In che momento della giornata, in che angolo di mondo trovi la tua ispirazione?

L’ispirazione può nascere in modi diversi: dalla lettura di un libro, da un’opera teatrale, da una conferenza, da un incontro, ecc.

Qualsiasi cosa che susciti una riflessione diversa, e quindi un’idea e successivamente la costruzione di un progetto.


Che difficoltà hai incontrato per cercare di emergere?

Le difficoltà più grandi sono i muri invisibili che non riesci a rompere. Ostacoli silenziosi, spesso costruiti da chi detiene il potere e non condivide le tue idee artistiche e progettuali. Non sempre chi può aprire strade è disposto ad ascoltare linguaggi non convenzionali, visioni che si muovono fuori dai canoni prestabiliti.

Desidero semplicemente poter dialogare, conversare e discutere di più con il mio linguaggio — un linguaggio che nasce da ricerca, esperienza e autenticità. Per poterlo fare sempre di più, ho bisogno di essere maggiormente conosciuta, affinché ciò che realizzo possa acquisire una valenza diversa, più profonda, più riconosciuta. Perché l’arte, per generare senso, ha bisogno di essere vista, ascoltata, accolta.

Quanto contano i rapporti umani e quanto le " conoscenze"? Arriva in alto veramente il più meritevole?

Credo nei rapporti umani e nelle collaborazioni, anche quando le difficoltà sembrano ostacolare il cammino. Nel campo dell’arte, l’incontro non è solo un momento di scambio: può diventare una vera e propria risorsa. È nell’intreccio tra visioni, esperienze e sensibilità diverse che nascono progetti capaci di trasformare, di aprire nuove prospettive.

L’artista oggi non può vivere isolato: deve saper dialogare, costruire relazioni, accogliere il confronto. Anche quando il riconoscimento tarda ad arrivare, anche quando le strutture sembrano chiuse, io continuo a credere che la collaborazione sia una forza generativa. È lì che l’arte si fa viva, si espande, si radica nel tessuto sociale.

Incontrare qualcuno che crede in te e diventa tuo mecenate per farti crescere è una bella cosa, ma non sempre succede e può non succedere mai. Questo, però, non è un buon motivo per non continuare, e io vado avanti a prescindere. Chi riesce ad affermarsi come artista non ha soltanto talento o virtù: deve essere anche capace, determinato e, soprattutto, saper essere manager di sé stesso. Oggi non basta creare: bisogna saper comunicare, organizzare, promuovere, costruire reti. L’artista che arriva è colui che riesce a sostenersi, a autofinanziarsi, a dare valore al proprio lavoro senza snaturarlo. E questo equilibrio, difficile ma necessario, è ciò che permette di continuare a fare arte con autenticità e forza.
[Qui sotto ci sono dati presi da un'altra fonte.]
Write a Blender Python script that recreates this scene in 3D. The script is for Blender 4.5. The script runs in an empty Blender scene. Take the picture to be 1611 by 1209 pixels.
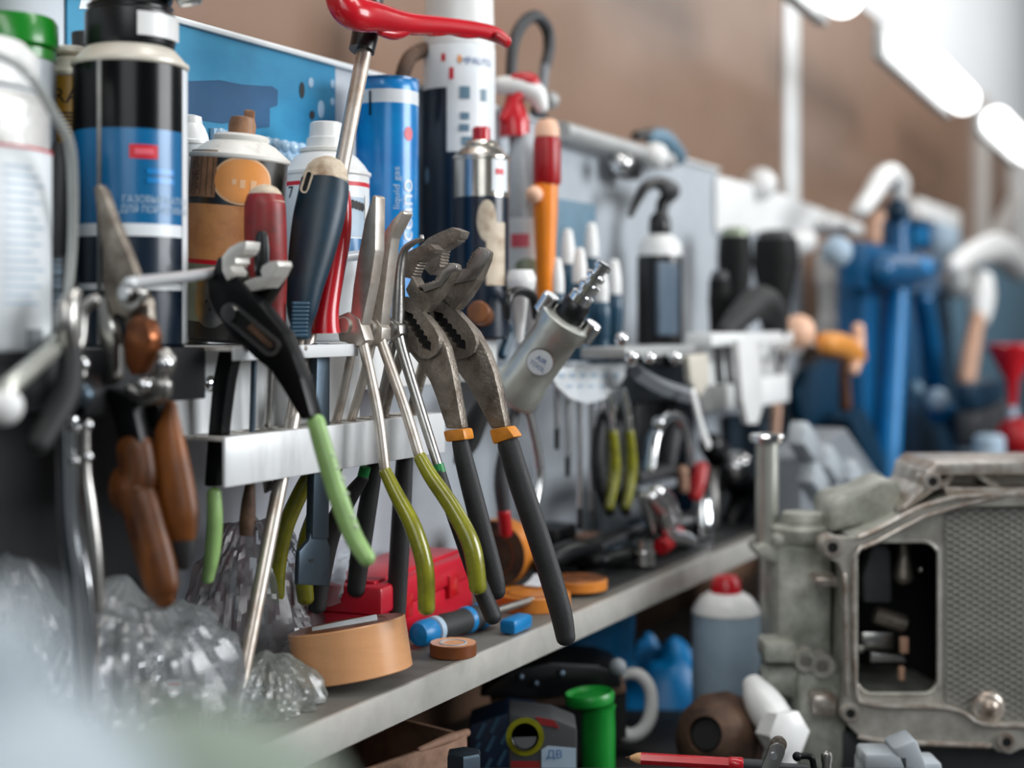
import bpy, bmesh, math, random
from mathutils import Vector as V, Matrix, noise
R_ = math.radians
sc = bpy.context.scene
COL = sc.collection
rnd = random.Random(7)

# ---------------------------------------------------------------- camera
F, CX, HY, VPX = 2237.5, 805.5, 504.0, 1990.0          # focal length in pixels, horizon row, vanishing point of the bench wall
cam_d = bpy.data.cameras.new('camera'); cam = bpy.data.objects.new('camera', cam_d); COL.objects.link(cam)
cam_d.sensor_width = 36; cam_d.lens = 50; cam_d.shift_y = -(604.5 - HY) / 1611
cam.rotation_euler = (R_(90), 0, 0)
cam_d.clip_start = .02
cam_d.dof.use_dof = True; cam_d.dof.focus_distance = .955; cam_d.dof.aperture_fstop = 3.3
sc.camera = cam
TH = math.atan((VPX - CX) / F); ST, CT = math.sin(TH), math.cos(TH)
D = V((ST, CT, 0)); N = V((CT, -ST, 0)); Z = V((0, 0, 1))   # along the bench wall, out of the wall, up
def W(s, d, z): return D * s - N * d + Z * z               # d = distance of a plane parallel to the wall
def P(px, py, Y): return V(((px - CX) * Y / F, Y, (HY - py) * Y / F))
def Yd(px, d): return d * F / CT / (VPX - px)
def Pd(px, py, d): return P(px, py, Yd(px, d))
def Ps(px, py, s): return P(px, py, s / (CT + ST * (px - CX) / F))
def Pz(px, py, z): return P(px, py, z * F / (HY - py))
def sof(px, d): return Pd(px, 504, d).dot(D)

# ---------------------------------------------------------------- world, lights, exposure
w = bpy.data.worlds.new('world'); sc.world = w; w.use_nodes = True
w.node_tree.nodes['Background'].inputs[0].default_value = (.88, .94, 1, 1)
w.node_tree.nodes['Background'].inputs[1].default_value = .08
def area(name, loc, tgt, sx, sy, power, col=(1, 1, 1)):
    l = bpy.data.lights.new(name, 'AREA'); l.shape = 'RECTANGLE'; l.size = sx; l.size_y = sy; l.energy = power; l.color = col
    o = bpy.data.objects.new(name, l); COL.objects.link(o); o.location = loc
    o.rotation_euler = (V(tgt) - V(loc)).to_track_quat('-Z', 'Y').to_euler()
    return o
area('window_daylight', W(1.8, -1.7, .60), W(1.1, .5, -.08), 1.4, 1.0, 58, (.96, .98, 1))
area('ceiling_lamp_row', W(1.0, .12, 1.25), W(1.0, .42, 0), .25, 1.6, 12, (1, .98, .95))
area('upper_wall_fill', W(3.5, -.2, .95), W(3.5, .7, .95), 2.6, .4, 15, (1, .98, .95))  # fill added to brighten the white upper wall, source unseen
area('rear_fill', W(-.7, -.5, .55), W(.7, .5, .05), .9, .7, 5, (.90, .96, 1))  # unseen fill light added behind the camera
area('left_wall_fill', W(-.55, .05, 1.0), W(-.5, .62, .05), .5, .9, 9, (1, .98, .95))  # fill added to light the left wall that the metal tools reflect
sc.view_settings.view_transform = 'Standard'; sc.view_settings.look = 'None'
sc.view_settings.exposure = 0.0; sc.view_settings.gamma = 1; sc.view_settings.use_curve_mapping = False
sc.cycles.use_denoising = True

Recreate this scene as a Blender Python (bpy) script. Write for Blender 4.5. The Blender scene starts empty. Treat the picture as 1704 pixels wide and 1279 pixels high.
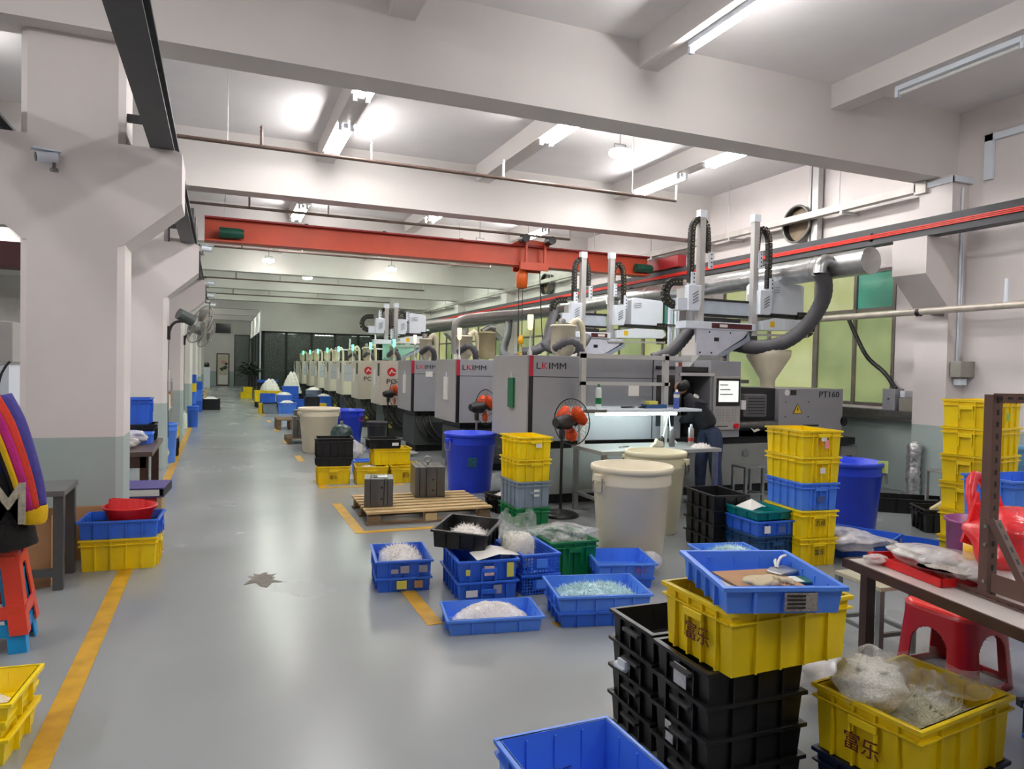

Parlaci della tua ultima esperienza che vede unita la tua Arte e Pietrasanta

A Pietrasanta il filo è diventato ancora una volta il mezzo espressivo per raccontare relazioni, memorie e trasformazioni sociali. L’intervento ci ha fatto riflettere sull’identità, sulla connessione tra individui e sulla capacità dell’arte di generare riflessione. L’opera invita alla riflessione sul concetto di connessione, resilienza e trasformazione, temi centrali nella mia ricerca

Prossimamente?

Lavorerò con il Comune di Bergamo e mi concentrerò in un progetto secondo i principi dell’economia circolare è, cioè, trasformerò ogni scarto in risorsa, ogni avanzo in possibilità come faccio da sempre. Nulla si può perde: tutto deve essere rigenerato, riletto, riutilizzato. È un atto etico, poetico e politico.